The questions haven’t waned. If anything, they’ve intensified. That’s what happens when Mayfield gets into a snit with a reporter and then walks out of his availability with the media. Whether he’s right or wrong, the frustration becomes a focal point. And it amplifies when he goes on social media and continues the conversation, drawing even more attention to the exchange. It’s also what happens when the Browns lose in embarrassing fashion to the Patriots, and Beckham reacts to that disappointment by gifting a pair of goat hair cleats to Tom Brady of all people — all while Mayfield is watching. Not to mention Beckham and fellow wideout Jarvis Landry following it up by wearing designer (and illegal) cleats in the first half of the loss to the Broncos, which resulted in them being warned by the NFL not to bring them out in the second half.
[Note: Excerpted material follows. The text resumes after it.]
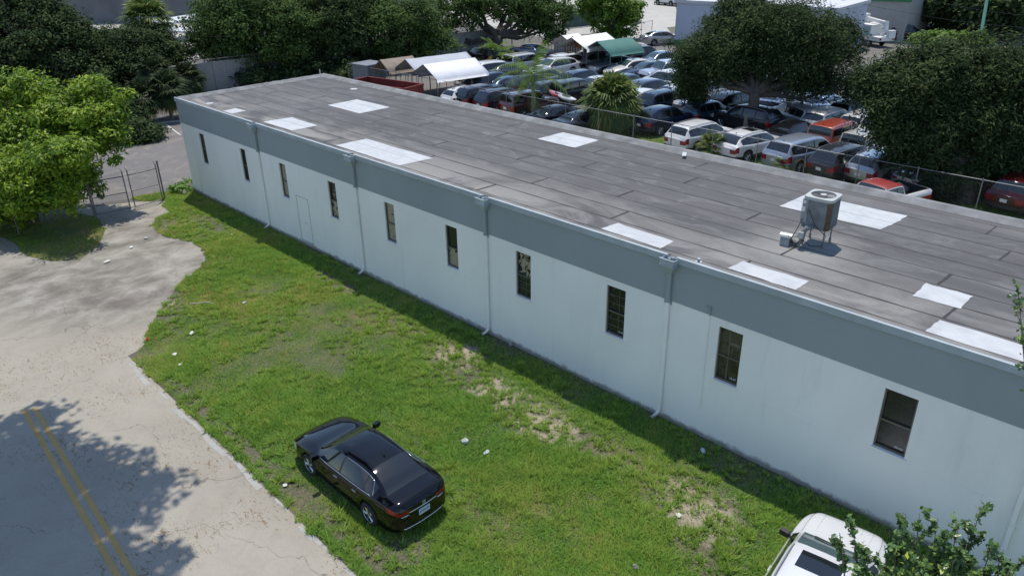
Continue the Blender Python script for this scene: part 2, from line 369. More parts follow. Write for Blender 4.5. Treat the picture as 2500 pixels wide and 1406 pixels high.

When things like this happen, you start to wonder exactly how focused everyone is on this team. And in turn, you start to wonder how much of a handle Kitchens has on the situation. It’s one thing to suffer this kind of stuff when everything is going well. It’s another to let it fly when you’re cratering just like the same old Browns teams of past seasons.
None of this is to say the problems are all about Beckham or Mayfield or even Kitchens, for that matter. This is a roster that has some significant holes undermining it. Start with the offensive line, for example.
But it all begs a question about this mishmash of talent and wondering if it will ever be destined to fit together. And going a little further down that hole, whether Kitchens has the necessary experience to make that happen. Right now, it doesn’t appear to be the case. Kitchens also appears to have a firm grasp on that question, too. He practically said as much a few weeks ago.
“At some point we have to become a team,” Kitchens said in October, after Cleveland fell to 2-4. “The difference between a group and a team is significant. To be a team, you have to do your job and then you bring it together collectively, and then you become a team, and you trust the guy beside you is going to do their job. Until you get to that point, you’re a group.”
The Browns have suffered two more embarrassing losses since that statement and they don’t look any closer to being anything more than a talented group of players who aren’t fitting together. Meanwhile, the quarterback is pointing out failures in discipline and consistency and accountability. The wide receiver is making more headlines for his cleats than anything else.
All the while, Browns fans are sinking fast into that familiar abyss — knowing that all the things that were supposed to be different are suddenly feeling the same again.